Одна из тогдашних литературных новинок имеет прямое отношение к истории розенкрейцерства. В 1652 г. Томас Воан опубликовал (под псевдонимом «Евгений Филалет»)[499] английский перевод «Откровения» и «Исповедания»[500]. Публикация Воана стала воистину эпохальным событием. Конечно, рукописные переводы розенкрейцерских манифестов на английский язык ходили по рукам уже задолго до этого, да и перевод Воана нельзя назвать в полном смысле слова новым, так как он основывается на более ранней рукописной версии[501]. Но то, что розенкрейцерские манифесты появились теперь «в типографском исполнении», к тому же на английском языке, сделало их доступными для значительно более широких кругов читающей публики. Почему их сочли уместным опубликовать именно в тот момент, я не знаю. Воан, между прочим, кроме этого перевода издал несколько собственных мистических сочинений, в которых ссылается на розенкрейцерский миф. Он был братом поэта Генри Воана и имел какой-то конфликт с Генри Мором[502], кембриджским платоником. По слухам, ему покровительствовал сэр Роберт Марри[503], впоследствии сыгравший весьма важную роль в формировании Королевского общества.
Возможно, именно широкий интерес английской общественности к публикации «Откровения» и «Исповедания» побудил пуританского богослова Джона Уэбстера написать замечательный труд, главная идея которого состоит в том, что в университетах необходимо преподавать «философию Гермеса, возрожденную к жизни Парацельсовой школой»[504]. Уэбстер весьма глубоко постиг суть розенкрейцерских доктрин и, подобно авторам манифестов, призывает заменить Аристотелеву схоластику натуральной философией герметико-парацельсистского толка: это, по его мнению, позволит изучать язык природы, вместо того чтобы зубрить искусственный язык, выдуманный магистрами «школы». «Высокопросвещенное братство Креста Розы» он упоминает только один раз: в связи с «языком природы», который, как он считает, есть тайна, ведомая только «боговдохновенному тевтону Бёме», да еще, пожалуй, «в некоторой мере признаваемая братством Розового Креста»[505]. Это интересное (и, без сомнения, правильное) рассуждение подчеркивает наличие определенного сродства между идеями Бёме и розенкрейцерскими манифестами.
К «философии Гермеса» Уэбстер относит и математические науки, понимая последние в духе концепции Ди, изложенной в «Предисловии к Евклиду». Уэбстер приводит пространные цитаты из этого предисловия, сопровождая их восторженными славословиями в адрес самого Ди[506]. Он также глубоко почитает «высокоученого мужа доктора Фладда»[507]; и хотя его книга представляет собою как бы сплав идей Парацельса, Агриппы и иных ренессансных магико-научных направлений, все-таки любимыми авторами Уэбстера остаются Ди и Фладд.
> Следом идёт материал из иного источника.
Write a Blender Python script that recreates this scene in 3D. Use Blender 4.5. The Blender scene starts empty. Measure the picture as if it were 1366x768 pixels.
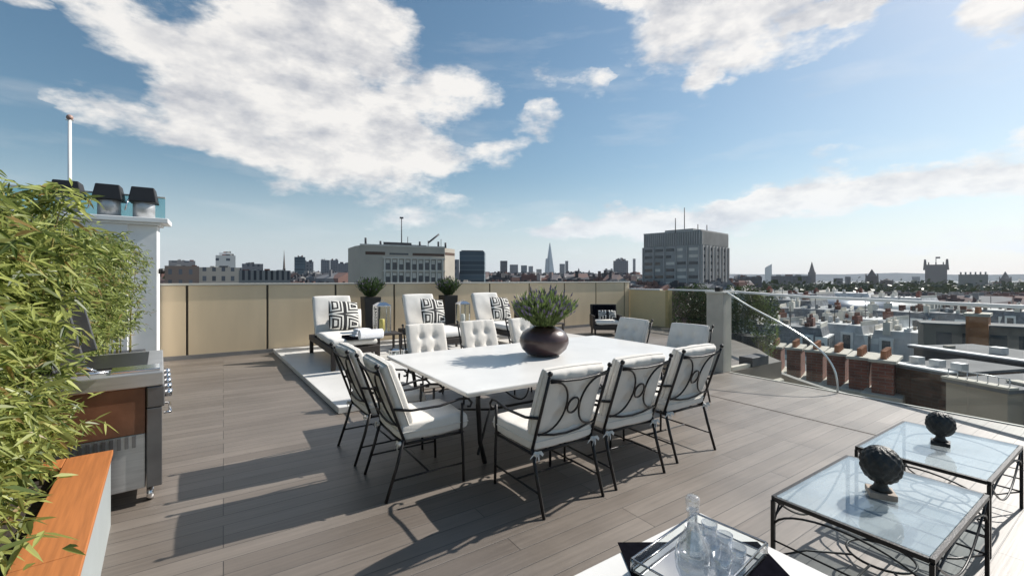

По его мнению, если бы учения этих и подобных им философов преподавались в университетах, то человеческое знание о «тайнах и „магналиях“[508] природы»[509], на которые указывал Фрэнсис Бэкон, было бы доведено до совершенства. Иначе говоря, Уэбстер относит Бэкона к мыслителям розенкрейцерского толка, но считает, что его учение должно быть дополнено — главным образом теми идеями, что содержатся в «математическом» предисловии Ди.